_Stated exercise_.
Copy out the lines that have "scene" in them.
#### Material
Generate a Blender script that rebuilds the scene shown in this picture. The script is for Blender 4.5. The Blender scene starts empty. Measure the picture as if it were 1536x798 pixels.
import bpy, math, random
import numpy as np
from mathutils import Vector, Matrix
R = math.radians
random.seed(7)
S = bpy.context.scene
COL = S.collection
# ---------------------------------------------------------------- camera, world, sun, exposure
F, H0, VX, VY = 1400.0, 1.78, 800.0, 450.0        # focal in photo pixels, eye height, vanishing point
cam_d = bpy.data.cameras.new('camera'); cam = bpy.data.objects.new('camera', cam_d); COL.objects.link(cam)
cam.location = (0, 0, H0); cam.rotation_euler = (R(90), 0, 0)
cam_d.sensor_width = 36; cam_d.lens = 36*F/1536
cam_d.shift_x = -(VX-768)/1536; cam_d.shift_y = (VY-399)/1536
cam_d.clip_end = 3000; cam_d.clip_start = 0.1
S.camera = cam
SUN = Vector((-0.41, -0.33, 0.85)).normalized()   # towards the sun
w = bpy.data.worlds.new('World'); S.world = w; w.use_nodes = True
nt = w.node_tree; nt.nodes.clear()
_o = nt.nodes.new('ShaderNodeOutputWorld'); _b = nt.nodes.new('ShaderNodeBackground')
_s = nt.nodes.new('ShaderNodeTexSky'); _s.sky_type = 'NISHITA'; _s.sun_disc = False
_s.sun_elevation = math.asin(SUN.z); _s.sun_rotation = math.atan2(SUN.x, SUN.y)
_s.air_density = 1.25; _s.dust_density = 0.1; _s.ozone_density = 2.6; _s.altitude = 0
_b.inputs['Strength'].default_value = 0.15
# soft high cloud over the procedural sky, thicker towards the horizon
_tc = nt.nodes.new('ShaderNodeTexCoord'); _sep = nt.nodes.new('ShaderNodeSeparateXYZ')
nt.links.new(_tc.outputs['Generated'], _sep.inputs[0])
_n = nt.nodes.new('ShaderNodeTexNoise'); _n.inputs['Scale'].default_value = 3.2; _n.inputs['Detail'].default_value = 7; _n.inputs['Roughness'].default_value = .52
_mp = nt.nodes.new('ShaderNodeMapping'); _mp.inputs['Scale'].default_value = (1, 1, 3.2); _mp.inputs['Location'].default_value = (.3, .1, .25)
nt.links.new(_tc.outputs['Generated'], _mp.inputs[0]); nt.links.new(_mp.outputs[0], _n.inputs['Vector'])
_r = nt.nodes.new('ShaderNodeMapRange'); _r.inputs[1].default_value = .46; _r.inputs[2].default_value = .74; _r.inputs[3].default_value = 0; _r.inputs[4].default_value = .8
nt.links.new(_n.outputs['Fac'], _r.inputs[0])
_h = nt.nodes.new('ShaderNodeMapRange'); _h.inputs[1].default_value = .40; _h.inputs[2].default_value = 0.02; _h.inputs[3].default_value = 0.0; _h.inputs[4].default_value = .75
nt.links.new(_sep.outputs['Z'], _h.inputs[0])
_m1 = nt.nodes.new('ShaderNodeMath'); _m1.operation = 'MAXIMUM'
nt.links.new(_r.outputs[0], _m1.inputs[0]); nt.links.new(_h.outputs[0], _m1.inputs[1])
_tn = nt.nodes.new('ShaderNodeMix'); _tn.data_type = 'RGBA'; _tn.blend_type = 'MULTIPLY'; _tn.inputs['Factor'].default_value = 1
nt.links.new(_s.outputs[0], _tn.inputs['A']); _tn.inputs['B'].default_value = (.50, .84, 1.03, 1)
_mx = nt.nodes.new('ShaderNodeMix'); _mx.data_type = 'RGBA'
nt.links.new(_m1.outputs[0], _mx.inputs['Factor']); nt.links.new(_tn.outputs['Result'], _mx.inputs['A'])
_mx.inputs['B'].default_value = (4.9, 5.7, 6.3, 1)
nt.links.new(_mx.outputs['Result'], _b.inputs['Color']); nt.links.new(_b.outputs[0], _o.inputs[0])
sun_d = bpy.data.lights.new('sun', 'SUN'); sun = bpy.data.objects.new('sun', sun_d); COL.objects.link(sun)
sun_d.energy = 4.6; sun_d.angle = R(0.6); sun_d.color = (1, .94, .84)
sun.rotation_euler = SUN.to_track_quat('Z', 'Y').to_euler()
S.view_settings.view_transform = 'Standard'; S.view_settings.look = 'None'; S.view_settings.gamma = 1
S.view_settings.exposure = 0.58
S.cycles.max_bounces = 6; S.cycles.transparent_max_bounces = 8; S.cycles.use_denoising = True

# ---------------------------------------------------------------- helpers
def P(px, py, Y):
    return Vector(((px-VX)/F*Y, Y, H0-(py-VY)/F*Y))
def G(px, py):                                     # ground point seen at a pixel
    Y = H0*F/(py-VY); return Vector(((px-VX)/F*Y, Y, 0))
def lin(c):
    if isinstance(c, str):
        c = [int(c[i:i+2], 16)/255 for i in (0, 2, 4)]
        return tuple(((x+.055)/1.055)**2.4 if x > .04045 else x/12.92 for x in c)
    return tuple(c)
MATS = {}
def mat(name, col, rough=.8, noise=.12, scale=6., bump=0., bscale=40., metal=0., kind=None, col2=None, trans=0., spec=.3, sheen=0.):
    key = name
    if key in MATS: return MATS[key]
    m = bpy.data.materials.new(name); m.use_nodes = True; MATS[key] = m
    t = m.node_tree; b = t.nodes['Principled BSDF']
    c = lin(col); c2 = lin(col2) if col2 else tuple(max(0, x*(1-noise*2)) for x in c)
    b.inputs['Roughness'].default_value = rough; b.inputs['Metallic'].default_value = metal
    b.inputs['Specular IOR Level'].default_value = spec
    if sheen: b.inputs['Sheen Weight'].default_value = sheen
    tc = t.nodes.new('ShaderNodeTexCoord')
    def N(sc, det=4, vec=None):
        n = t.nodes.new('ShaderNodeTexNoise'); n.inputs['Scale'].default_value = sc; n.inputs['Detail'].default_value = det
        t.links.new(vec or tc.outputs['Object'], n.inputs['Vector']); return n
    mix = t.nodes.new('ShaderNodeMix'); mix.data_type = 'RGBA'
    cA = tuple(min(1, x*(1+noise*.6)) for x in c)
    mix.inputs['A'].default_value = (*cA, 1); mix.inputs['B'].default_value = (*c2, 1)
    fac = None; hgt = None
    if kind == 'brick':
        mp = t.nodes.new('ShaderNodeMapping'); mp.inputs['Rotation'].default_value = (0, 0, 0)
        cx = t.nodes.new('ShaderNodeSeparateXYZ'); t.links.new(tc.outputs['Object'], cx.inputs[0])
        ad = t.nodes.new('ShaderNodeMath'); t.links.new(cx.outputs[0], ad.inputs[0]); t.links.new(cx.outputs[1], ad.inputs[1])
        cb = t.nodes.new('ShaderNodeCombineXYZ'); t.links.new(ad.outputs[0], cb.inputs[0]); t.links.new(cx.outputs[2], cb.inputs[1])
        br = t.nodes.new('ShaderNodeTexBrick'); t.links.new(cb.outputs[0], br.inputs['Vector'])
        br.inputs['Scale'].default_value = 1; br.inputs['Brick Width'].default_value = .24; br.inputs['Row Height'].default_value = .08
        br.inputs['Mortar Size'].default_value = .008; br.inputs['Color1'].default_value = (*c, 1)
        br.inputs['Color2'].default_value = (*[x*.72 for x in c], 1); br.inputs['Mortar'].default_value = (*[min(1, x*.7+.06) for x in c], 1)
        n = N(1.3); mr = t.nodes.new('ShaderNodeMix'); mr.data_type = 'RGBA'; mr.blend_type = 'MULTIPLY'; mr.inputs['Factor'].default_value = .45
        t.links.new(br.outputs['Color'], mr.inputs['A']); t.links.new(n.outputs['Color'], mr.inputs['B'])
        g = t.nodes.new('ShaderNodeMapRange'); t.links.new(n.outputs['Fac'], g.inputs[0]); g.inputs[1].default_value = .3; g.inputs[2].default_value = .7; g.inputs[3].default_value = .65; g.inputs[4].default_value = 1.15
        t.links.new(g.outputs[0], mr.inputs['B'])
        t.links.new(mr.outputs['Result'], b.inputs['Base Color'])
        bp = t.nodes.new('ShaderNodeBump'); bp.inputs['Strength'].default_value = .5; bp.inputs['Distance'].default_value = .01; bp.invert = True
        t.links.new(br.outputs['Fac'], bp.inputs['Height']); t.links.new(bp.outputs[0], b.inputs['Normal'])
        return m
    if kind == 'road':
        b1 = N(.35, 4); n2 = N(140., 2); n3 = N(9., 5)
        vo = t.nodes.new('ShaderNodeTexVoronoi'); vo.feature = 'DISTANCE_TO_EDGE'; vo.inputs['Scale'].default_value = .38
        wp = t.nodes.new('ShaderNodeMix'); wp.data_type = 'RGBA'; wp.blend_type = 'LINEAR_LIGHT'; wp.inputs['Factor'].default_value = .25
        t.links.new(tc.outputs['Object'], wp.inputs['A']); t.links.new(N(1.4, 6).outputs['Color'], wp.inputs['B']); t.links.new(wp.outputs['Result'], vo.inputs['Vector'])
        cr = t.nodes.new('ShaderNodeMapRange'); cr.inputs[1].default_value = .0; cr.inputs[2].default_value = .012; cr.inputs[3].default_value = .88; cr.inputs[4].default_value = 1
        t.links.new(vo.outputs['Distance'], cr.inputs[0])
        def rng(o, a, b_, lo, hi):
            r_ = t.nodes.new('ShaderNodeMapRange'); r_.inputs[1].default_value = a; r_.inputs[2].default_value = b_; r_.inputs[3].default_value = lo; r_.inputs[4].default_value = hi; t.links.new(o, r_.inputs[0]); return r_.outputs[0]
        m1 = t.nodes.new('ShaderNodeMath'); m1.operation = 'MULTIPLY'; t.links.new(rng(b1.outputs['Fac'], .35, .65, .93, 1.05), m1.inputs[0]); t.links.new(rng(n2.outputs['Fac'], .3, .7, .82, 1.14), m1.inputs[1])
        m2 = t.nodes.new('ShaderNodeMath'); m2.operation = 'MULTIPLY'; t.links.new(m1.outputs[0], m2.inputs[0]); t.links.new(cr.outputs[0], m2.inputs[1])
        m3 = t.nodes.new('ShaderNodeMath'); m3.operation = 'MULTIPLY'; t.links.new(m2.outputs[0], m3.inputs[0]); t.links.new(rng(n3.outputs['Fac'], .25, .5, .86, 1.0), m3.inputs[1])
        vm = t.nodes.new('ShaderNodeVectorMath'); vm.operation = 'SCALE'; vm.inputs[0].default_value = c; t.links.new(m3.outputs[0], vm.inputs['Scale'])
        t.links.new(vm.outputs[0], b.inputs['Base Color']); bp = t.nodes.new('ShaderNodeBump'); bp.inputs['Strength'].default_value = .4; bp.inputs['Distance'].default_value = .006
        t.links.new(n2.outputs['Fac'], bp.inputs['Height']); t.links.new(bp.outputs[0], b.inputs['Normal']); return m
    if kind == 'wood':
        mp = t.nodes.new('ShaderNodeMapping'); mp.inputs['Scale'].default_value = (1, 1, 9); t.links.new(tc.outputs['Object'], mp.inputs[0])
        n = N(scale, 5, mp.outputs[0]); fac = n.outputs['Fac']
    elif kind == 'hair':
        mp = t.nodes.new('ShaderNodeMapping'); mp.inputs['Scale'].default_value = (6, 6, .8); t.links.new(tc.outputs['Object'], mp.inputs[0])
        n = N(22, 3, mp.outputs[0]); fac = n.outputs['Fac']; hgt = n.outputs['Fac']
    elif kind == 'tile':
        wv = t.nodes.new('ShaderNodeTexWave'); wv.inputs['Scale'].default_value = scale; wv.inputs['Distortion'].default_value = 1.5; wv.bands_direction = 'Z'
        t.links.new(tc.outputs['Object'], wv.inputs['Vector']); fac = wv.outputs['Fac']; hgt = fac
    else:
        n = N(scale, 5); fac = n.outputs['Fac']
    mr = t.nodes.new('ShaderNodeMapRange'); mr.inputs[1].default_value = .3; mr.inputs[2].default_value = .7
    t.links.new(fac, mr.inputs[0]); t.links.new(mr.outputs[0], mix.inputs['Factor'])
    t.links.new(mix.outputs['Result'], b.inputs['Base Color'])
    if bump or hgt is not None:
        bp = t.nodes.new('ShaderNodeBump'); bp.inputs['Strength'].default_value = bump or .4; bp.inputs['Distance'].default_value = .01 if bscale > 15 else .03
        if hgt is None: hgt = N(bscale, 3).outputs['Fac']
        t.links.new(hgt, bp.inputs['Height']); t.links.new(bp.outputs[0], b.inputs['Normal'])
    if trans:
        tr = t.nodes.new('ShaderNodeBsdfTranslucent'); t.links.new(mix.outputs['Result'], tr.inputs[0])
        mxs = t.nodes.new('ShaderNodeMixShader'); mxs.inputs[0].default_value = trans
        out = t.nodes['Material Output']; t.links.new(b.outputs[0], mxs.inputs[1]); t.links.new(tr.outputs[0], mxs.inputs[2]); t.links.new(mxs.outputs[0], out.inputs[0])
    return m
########
_Complete answer_.
Generate a Blender script that rebuilds the scene shown in this picture. The script is for Blender 4.5. The Blender scene starts empty. Measure the picture as if it were 1536x798 pixels.
S = bpy.context.scene